Monday 3 January 2011

Home networking for Dummies

I have a BT phone line. Into this is plugged a microfilter, allowing me to have both a telephone line and a broadband connection. The phone line plugs into a cordless phone base station. The broadband (DSL) line plugs into a router. The router transmits wirelessly so that our smart phones and laptops can connect. So far, so good.

Sadly, someone else has been connecting to the wireless, having broken the key used to secure it and is costing me money in excess bandwidth every month. So I have a new (to me, it's actually secondhand from a trusted source) router, which has several snazzier security features which should stop the bandwidth thief. It should be simple to swap them over: 1) note down the username and password for the broadband connection; 2) unplug the old router; 3) plug the new one in; 4) connect it by ethernet cable to my laptop; 5) type in the username and password; 6) tell my laptop and phone about the new wireless network and password; and 7) off we go.

Oh, no. Oh, no we don't, not by a long shot.

Steps 1 through 4 worked fine. Step 5, however, failed miserably. I tried three different approaches to the router configuration settings, and it resolutely denied there was an internet connection to configure. Huh? So I tried to ring my internet provider to ask what was going on. I dialled the number, the DTMF (tone dialling) played a merry tune and I waited. And waited. Rang off, tried again. Nothing apart from a gentle hiss. Ring the number from my mobile, connected straight away. By this time, however, I've realised it's not my broadband provider that's the problem - or at least, not the first problem I need to fix - it's the phone line. Or lack of one.

There's a model of networking which goes something like this - it's a while since I've had to use it in anger. I've been stepping through it layer by layer trying to identify the problem(s) I have:
Physical layer (cables, sockets)
Data Layer (zeros and ones transmitted over physical layer)
Network layer (slightly higher level addressing, eg MAC addresses?)
Transport layer (TCP/IP - the mechanisms of getting the bits to your computer in the right sequence)
Session layer (linking the bits together properly)
Presentation layer (layout and making things look nice)
Application layer (doing stuff - the layer the user actually interacts with most of the time).

(You can remember it with the mnemonic Please Do Not Throw Sausage Pizza Away.)

Each layer relies on the one before to work. I can't influence the S, P and A layers, and they rely on the T and N layers, which are the ones you usually worry about when setting up a network connection. These, in turn, rely on the D and P layers. It seems that it's my Physical layer that's the problem. All the components are plugged in, and the router will talk to my laptop all the way up to the Application layer.
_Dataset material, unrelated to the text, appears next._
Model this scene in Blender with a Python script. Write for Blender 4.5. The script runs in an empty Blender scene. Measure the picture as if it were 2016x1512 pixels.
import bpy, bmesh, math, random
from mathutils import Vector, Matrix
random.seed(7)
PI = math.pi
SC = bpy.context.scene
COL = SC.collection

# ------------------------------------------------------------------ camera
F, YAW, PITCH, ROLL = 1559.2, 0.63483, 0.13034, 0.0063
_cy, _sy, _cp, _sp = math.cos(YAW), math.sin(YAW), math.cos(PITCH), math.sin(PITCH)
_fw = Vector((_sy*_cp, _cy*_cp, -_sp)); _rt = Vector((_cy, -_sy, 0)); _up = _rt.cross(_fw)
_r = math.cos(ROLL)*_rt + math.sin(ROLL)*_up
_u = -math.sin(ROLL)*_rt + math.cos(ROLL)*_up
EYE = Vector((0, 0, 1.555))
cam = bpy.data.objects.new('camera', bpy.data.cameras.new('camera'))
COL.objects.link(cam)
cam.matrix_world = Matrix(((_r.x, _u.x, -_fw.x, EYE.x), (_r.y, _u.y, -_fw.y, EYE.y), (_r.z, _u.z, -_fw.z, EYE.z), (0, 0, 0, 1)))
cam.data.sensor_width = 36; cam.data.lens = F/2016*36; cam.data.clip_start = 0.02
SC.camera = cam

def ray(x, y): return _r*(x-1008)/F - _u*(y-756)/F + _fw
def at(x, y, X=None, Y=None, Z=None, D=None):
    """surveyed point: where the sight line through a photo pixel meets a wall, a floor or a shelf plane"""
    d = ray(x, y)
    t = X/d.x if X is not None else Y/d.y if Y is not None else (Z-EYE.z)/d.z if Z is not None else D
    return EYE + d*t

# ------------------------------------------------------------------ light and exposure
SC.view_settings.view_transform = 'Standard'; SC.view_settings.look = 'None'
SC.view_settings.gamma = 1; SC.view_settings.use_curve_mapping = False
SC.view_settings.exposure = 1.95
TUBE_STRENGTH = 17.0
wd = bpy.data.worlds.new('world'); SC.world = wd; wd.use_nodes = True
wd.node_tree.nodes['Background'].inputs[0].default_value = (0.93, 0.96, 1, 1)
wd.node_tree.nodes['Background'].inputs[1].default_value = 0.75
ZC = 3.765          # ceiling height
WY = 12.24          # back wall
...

However, it won't talk to the microfilter, and somehow breaks the phone line's Physical connection too. If you think of the router as a barrier, all communications are fine INSIDE the barrier. The internet continues to work OUTSIDE the barrier, but messages aren't getting through the barrier like they should. To confirm this is the problem, I did the following:

Unplug router from microfilter. Pick up phone, get dial tone. So far, so good. Replace phone. Plug old router in to microfilter. Pick up phone, get dial tone. Okkayyy... Replace phone. Plug in new router to microfilter. Pick up phone. Get no dial tone.

Interesting. In the sense of the Chinese curse "May you live in interesting times."

Pull the sofa away from the wall. Remove the faceplate. Ooooh, that doesn't look like it should:



On the back of the faceplate, not connected to anything, is this:



I've put that lot back together, and asked around on Facebook for advice as well as briefly googled the router model. It's probably that my BT line has a rubbish signal-to-noise ratio and the router can't handle that. I'm going to try to get the router plugged into a friend's network at the weekend to confirm that the router is A-OK, then assuming it is, call BT and ask them what they can do to clean up my phone line.

And this, ladies and gentlemen, is why I hate doing anything with technology. It's not quite black magic, in as much as I understand the principles of how it should work. It is, however, not simple. And I like things to be simple, especially when they're built on logic, and should thus work as predicted.